At this time all the groups of the summer programs have gone to Andalusia and have received some notions of Spanish history.
Some of you have shown interest in the figure of Juana la Loca (Joanna of Castile), daughter of the Catholic Monarchs Isabella and Ferdinand. She is a tragic character, with a sad ending, which has given rise to a wide variety of novels, plays (the picture in black and white below shows the famous actress Margarita Xirgu playing the role of Juana), movies, but also academic research. Some historians have reviewed the official version and claim a parallel story where Doña Juana comes out better off.
That official version always presented a woman involved in a marriage of convenience to Felipe el Hermoso (Philip the Handsome, the only surviving son of the Holy Roman Emperor Maximilian ), mad with love for his infidelities and his early death. Historians, however, have been expanding and correcting some aspects of that perspective over the years. They remind us, for example, that her father, her husband and her son conspired to remove her from her rightful throne. Also, she died almost imprisoned by her own son in a palace in Tordesillas, what could aggravate or even cause her mental illness. Little by little, theories have also emerged about her "exagerated" reactions to her husband's betrayal, also related to the turbulent political situation in which she lived. Her mortal remains rest in Granada.

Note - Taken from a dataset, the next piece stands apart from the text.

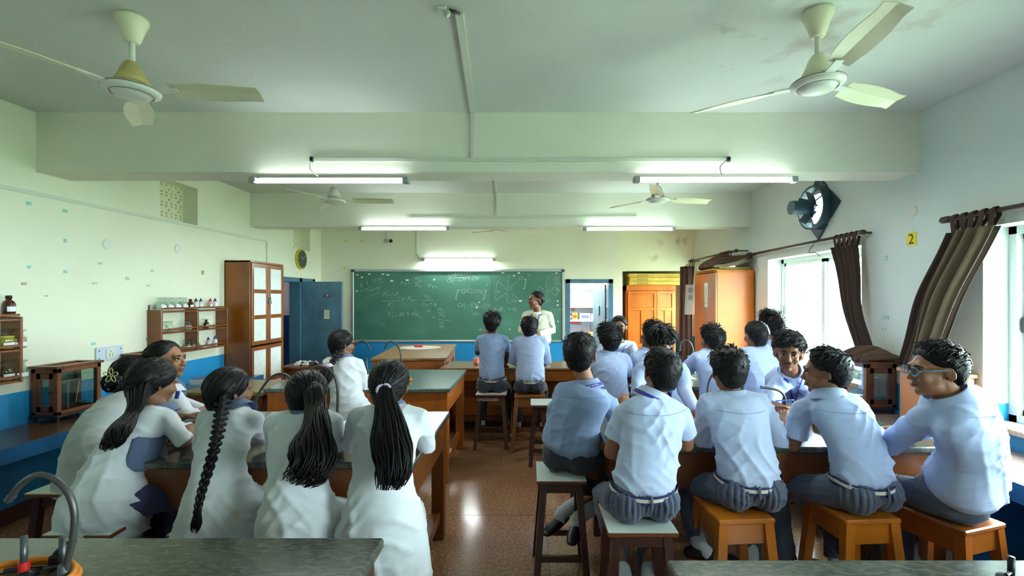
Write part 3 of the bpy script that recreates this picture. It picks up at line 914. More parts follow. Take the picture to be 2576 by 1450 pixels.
for a in (.5, 2.6, 4.7):
    MB().beam((XR - .12, ey + .03 * math.cos(a), ez + .03 * math.sin(a)), (XR - .06, ey + .215 * math.cos(a), ez + .215 * math.sin(a)), .02, .012).build('strut', ex_m, ex)
for k in range(4):
    a = k * PI / 2 + .4
    Ra = Matrix.Translation((XR - .05, ey, ez)) @ Matrix.Rotation(a, 4, 'X') @ Matrix.Rotation(math.radians(32), 4, 'Z')
    MB().bbox(-.004, .004, .03, .185, -.07, .07, .002, Ra).build('blade', ex_m, ex)
wire('loose black wire curling below the exhaust fan', [(XR - .02, 4.76, 2.27), (XR - .05, 4.82, 2.2), (XR - .05, 4.88, 2.13), (XR - .03, 4.80, 2.12), (XR - .03, 4.74, 2.08)], .004)
MB().box(XR + .26, XR + .30, 4.4, 5.2, 2.2, 2.95)

# small things on walls
def disc_x(x, y, z, r, t, mat, name, parent=None, n=32):
    return MB().tube([(x, y, z), (x + t, y, z)], r, n).build(name, mat, parent)
clk = thing('wall_clock', 'round wall clock with a yellow rim and dark dial above the open door', 'clock', (XL, 7.63, 2.29))
disc_x(XL, 7.63, 2.29, .165, .04, M('clock_yellow', (196, 180, 30), .4), 'rim', clk)
disc_x(XL + .041, 7.63, 2.29, .145, .004, M('clock_dial', (58, 68, 60), .3), 'dial', clk)
nm = MB()
for k in range(12):
    a = 2 * PI * k / 12
    c, s_ = math.sin(a), math.cos(a)
    nm.beam((XL + .047, 7.63 - c * .115, 2.29 + s_ * .115), (XL + .047, 7.63 - c * .135, 2.29 + s_ * .135), .008, .002, up=(1, 0, 0))
nm.build('hour_marks', M('clock_marks', (176, 170, 90), .5), clk)
for (a, l, nm_) in ((-.65, .07, 'hour_hand'), (.9, .105, 'minute_hand')):
    MB().beam((XL + .049, 7.63, 2.29), (XL + .049, 7.63 + l * math.sin(a), 2.29 + l * math.cos(a)), .008, .002, up=(1, 0, 0)).build(nm_, M('clock_hand', (190, 186, 150), .4), clk)
cc = thing('security_camera', 'small white dome security camera with a black eye above the chalkboard', 'security camera', (bx(980, 8.38), 8.38, bz(606, 8.38)))
MB().ell((bx(980, 8.36), 8.37, bz(606, 8.38)), (.045, .03, .045), n=16, m=10).build('housing', white_p, cc, smooth=True)
MB().ell((bx(984, 8.36), 8.34, bz(607, 8.38)), (.036, .02, .034), n=16, m=10).build('lens', M('lens_dark', (30, 34, 40), .15), cc, smooth=True)
wire('thin coil of white wire beside the security camera', [(bx(970, 8.38), 8.385, bz(583, 8.38)), (bx(970, 8.38), 8.38, bz(600, 8.38)), (bx(966, 8.38), 8.37, bz(610, 8.38)), (bx(975, 8.38), 8.37, bz(610, 8.38)), (bx(968, 8.38), 8.37, bz(602, 8.38)), (bx(978, 8.38), 8.37, bz(604, 8.38))], .004, M('grey_wire', (150, 156, 150), .5))
fe = thing('fire_extinguisher', 'red fire extinguisher hung on the board wall beside the open door', 'fire extinguisher', (bx(848, 8.3), 8.3, bz(795, 8.3)))
fx, fy, fz = bx(848, 8.3), 8.31, bz(795, 8.3)
MB().lathe([(.05, 0), (.052, .01), (.052, .06)], (fx, fy, fz), 20).build('foot', M('black_rubber', (32, 32, 34), .6), fe, smooth=True)
MB().lathe([(.05, .06), (.05, .34), (.045, .38), (.02, .41), (.014, .43)], (fx, fy, fz), 20).build('cylinder', M('extinguisher_red', (172, 26, 34), .3), fe, smooth=True)
MB().bbox(fx - .02, fx + .045, fy - .03, fy + .02, fz + .43, fz + .48).build('valve', M('valve_yellow', (196, 186, 40), .4), fe)
MB().beam((fx - .01, fy, fz + .48), (fx + .06, fy - .02, fz + .51), .016, .01).build('lever', M('black_rubber', (1, 1, 1)), fe)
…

Our universal poet García Lorca (another essential character in our history, about whom I invite you to read at least on Wikipedia, to begin with), wrote a minor poem about her when he was 20 and had not yet written his best texts. The poem ends in this way (excuse my clumsy translation, please, the original is here):
Granada was your deathbed, Doña Juana,
the one with the old towers and the quiet garden,
the one with the dead ivy on the red walls,
that of the blue mist and the romantic myrtle
Princess in love and badly matched.
Red carnation in a deep and desolate valley.
The grave that keeps you oozes your sadness
through the eyes that it has opened on the marble.
You can also watch some movies about her:
LOCURA DE AMOR: https://www.imdb.com/title/tt0040544/?ref_=fn_al_tt_2
JUANA LA LOCA: https://www.imdb.com/title/tt0270480/
The first one is from the Franco era and is therefore full of hidden propaganda about his regime (linked to the "glorious" past of Spain).
The second one, filmed in 2001, won many awards.